• **COLLECTED MATERIAL**

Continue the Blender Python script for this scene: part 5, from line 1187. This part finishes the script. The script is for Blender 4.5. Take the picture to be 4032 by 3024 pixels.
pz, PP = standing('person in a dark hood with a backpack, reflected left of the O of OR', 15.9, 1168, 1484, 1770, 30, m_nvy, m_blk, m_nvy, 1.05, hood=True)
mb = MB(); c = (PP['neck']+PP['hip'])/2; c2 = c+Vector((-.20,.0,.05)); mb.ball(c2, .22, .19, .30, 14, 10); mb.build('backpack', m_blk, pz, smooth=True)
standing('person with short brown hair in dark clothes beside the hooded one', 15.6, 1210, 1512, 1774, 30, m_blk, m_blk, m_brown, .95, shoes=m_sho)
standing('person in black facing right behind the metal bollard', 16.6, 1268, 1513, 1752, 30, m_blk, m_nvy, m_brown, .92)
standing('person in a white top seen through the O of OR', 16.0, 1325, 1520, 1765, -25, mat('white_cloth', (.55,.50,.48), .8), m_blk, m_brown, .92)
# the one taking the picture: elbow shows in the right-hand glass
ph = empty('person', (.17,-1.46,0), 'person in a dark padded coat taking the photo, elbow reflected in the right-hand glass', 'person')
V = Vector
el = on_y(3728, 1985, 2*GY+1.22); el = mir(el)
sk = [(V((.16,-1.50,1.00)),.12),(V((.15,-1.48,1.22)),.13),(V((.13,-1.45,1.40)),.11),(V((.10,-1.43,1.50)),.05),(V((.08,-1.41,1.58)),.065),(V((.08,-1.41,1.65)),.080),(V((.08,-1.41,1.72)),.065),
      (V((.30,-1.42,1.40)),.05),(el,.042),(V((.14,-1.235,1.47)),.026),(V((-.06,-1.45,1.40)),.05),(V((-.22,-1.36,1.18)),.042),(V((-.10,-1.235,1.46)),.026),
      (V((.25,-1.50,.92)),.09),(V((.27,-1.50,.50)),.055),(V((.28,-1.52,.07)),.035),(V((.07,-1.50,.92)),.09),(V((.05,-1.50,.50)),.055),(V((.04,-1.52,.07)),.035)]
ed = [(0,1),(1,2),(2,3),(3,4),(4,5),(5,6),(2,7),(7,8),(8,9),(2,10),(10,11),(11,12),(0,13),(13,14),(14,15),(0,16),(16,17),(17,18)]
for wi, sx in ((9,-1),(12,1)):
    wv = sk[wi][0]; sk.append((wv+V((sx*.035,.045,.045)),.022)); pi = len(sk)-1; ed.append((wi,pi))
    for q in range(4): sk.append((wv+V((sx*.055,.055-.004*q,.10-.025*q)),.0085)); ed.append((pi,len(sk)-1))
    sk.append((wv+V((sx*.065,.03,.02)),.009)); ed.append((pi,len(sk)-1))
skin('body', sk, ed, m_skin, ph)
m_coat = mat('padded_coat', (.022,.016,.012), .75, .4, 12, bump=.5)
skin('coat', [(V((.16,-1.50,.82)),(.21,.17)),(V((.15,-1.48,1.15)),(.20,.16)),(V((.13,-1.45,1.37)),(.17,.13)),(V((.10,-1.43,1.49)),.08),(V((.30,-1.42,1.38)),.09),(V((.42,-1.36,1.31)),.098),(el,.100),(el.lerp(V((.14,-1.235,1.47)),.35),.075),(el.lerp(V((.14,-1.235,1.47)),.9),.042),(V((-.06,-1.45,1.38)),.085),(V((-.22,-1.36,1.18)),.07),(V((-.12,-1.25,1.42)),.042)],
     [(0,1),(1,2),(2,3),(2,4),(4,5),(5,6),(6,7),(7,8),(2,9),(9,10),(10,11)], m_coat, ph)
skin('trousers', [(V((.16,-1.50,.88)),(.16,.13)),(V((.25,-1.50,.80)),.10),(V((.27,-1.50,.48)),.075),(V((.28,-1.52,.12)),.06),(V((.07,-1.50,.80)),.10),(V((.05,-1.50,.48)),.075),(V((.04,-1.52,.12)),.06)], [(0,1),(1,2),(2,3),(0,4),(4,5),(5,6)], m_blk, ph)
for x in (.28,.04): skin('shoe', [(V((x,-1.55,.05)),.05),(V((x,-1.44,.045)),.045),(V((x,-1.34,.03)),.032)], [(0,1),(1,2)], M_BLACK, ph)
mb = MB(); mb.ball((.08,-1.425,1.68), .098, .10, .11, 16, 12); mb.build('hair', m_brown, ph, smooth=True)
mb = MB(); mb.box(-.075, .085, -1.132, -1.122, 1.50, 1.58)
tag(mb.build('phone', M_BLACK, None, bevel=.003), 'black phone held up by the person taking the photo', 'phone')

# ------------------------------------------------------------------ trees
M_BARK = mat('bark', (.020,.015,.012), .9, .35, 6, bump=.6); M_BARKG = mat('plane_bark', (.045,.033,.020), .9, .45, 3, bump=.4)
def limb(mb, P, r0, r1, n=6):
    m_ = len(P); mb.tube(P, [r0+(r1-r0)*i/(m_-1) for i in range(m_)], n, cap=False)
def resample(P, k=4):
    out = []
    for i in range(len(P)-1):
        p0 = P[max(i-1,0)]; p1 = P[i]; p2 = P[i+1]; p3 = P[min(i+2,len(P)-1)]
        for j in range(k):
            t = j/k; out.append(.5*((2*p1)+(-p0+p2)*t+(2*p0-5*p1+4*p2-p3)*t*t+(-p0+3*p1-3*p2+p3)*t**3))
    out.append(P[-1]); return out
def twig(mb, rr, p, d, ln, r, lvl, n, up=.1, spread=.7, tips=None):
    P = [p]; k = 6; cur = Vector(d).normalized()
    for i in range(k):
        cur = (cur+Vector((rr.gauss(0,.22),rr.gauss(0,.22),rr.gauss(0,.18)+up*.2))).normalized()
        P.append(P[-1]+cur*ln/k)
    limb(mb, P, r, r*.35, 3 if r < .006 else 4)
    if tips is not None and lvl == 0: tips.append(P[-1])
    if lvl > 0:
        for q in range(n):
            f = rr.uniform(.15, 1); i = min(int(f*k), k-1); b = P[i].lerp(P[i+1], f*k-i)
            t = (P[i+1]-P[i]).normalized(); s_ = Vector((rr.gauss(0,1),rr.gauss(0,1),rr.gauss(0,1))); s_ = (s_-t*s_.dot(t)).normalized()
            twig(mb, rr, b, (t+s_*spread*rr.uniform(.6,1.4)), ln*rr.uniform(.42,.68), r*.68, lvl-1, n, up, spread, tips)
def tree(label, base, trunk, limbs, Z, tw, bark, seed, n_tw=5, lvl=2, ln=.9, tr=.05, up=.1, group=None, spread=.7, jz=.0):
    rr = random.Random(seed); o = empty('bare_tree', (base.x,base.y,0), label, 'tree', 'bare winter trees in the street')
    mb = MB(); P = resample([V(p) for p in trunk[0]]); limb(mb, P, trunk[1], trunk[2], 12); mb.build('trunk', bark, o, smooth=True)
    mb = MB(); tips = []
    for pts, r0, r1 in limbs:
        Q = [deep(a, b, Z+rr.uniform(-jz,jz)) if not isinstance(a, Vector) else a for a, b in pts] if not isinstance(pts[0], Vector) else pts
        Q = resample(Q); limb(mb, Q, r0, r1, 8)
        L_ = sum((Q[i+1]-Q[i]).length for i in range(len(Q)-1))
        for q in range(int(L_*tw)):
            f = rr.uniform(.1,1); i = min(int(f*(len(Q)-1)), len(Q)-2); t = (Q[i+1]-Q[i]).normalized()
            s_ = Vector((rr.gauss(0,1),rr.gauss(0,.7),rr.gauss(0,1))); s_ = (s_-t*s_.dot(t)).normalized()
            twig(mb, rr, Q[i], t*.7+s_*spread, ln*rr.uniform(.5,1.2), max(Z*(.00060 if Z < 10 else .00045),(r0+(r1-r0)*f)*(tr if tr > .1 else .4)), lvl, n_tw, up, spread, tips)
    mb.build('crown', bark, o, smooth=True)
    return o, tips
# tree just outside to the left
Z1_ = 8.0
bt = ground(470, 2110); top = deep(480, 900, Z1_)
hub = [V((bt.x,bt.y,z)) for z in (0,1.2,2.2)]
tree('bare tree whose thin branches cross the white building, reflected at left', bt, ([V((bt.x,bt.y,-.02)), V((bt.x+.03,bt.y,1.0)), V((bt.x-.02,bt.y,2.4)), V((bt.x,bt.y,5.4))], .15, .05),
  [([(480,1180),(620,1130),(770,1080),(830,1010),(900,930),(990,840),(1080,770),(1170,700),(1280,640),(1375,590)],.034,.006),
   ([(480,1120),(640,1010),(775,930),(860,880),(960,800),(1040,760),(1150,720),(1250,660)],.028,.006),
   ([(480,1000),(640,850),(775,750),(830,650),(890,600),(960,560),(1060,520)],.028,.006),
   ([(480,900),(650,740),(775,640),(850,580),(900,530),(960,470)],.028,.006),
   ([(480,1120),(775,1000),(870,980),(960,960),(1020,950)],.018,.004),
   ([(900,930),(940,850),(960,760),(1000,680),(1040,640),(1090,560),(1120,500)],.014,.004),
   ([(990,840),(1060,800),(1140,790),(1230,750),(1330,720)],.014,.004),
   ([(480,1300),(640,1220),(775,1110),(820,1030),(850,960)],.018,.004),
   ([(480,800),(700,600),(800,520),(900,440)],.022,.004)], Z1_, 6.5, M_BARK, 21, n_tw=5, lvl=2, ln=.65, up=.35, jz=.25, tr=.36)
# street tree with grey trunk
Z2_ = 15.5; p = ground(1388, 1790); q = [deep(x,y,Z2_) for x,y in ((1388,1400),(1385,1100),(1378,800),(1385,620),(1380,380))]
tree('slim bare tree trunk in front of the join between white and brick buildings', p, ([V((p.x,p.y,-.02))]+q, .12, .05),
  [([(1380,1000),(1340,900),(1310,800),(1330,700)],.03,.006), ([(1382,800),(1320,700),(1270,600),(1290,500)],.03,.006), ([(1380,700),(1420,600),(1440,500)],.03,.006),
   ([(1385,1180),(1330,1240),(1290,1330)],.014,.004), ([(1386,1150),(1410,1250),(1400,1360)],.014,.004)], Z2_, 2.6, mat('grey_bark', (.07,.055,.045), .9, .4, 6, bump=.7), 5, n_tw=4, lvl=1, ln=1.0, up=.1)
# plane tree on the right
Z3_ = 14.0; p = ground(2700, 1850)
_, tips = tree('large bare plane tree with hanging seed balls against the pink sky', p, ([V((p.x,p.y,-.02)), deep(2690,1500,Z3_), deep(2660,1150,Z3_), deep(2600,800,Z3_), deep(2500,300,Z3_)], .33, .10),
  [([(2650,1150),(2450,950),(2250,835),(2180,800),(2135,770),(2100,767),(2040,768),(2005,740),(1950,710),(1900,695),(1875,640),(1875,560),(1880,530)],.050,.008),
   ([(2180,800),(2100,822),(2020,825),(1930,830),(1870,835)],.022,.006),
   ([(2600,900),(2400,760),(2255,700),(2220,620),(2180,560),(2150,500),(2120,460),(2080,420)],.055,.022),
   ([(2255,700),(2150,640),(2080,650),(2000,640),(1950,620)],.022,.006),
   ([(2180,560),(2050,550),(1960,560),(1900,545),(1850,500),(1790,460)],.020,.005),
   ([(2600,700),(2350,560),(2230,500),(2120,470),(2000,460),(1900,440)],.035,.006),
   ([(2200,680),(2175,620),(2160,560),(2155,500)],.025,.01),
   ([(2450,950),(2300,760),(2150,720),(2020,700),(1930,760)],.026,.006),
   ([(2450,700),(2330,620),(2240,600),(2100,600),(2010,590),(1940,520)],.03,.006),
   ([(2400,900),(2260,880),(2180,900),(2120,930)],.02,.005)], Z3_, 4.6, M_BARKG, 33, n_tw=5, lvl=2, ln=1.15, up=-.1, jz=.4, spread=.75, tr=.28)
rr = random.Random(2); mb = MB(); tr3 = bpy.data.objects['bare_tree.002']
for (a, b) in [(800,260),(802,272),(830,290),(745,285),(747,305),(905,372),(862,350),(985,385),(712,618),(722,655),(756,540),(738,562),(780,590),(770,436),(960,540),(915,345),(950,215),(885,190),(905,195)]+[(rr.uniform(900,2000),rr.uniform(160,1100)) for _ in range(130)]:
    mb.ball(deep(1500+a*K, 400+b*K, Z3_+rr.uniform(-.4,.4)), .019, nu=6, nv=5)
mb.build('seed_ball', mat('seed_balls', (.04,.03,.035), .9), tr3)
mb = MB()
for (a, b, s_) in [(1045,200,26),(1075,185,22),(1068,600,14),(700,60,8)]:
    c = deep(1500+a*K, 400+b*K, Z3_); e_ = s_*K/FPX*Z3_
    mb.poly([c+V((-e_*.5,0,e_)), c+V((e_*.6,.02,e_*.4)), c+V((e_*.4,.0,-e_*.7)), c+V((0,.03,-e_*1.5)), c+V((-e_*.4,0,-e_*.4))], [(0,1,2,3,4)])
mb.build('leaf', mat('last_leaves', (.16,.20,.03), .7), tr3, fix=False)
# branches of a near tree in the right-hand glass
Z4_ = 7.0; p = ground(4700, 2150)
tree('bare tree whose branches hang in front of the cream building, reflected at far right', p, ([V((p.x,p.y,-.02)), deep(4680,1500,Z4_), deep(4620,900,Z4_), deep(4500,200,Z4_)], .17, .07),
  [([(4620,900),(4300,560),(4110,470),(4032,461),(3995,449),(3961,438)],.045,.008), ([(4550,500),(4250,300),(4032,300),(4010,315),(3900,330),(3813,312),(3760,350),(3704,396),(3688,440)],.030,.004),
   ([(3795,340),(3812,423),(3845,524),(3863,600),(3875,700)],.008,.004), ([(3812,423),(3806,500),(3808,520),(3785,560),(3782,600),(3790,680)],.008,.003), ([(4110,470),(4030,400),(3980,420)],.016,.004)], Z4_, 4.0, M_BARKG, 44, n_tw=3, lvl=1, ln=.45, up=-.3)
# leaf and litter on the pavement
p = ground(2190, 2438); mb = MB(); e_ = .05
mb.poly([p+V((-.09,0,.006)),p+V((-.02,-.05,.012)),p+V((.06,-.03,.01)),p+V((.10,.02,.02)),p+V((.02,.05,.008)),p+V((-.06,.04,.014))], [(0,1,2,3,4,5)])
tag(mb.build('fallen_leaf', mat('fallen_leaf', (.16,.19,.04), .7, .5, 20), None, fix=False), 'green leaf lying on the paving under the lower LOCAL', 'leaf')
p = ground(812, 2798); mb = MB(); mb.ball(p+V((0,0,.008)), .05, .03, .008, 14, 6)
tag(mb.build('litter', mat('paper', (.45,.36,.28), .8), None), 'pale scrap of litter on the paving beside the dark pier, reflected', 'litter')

• **PROBLEM DESCRIPTION**
Select and copy each line from the data that includes the word "picture".

• **RESPONSE TO THE EXERCISE**
Continue the Blender Python script for this scene: part 5, from line 1187. This part finishes the script. The script is for Blender 4.5. Take the picture to be 4032 by 3024 pixels.
# the one taking the picture: elbow shows in the right-hand glass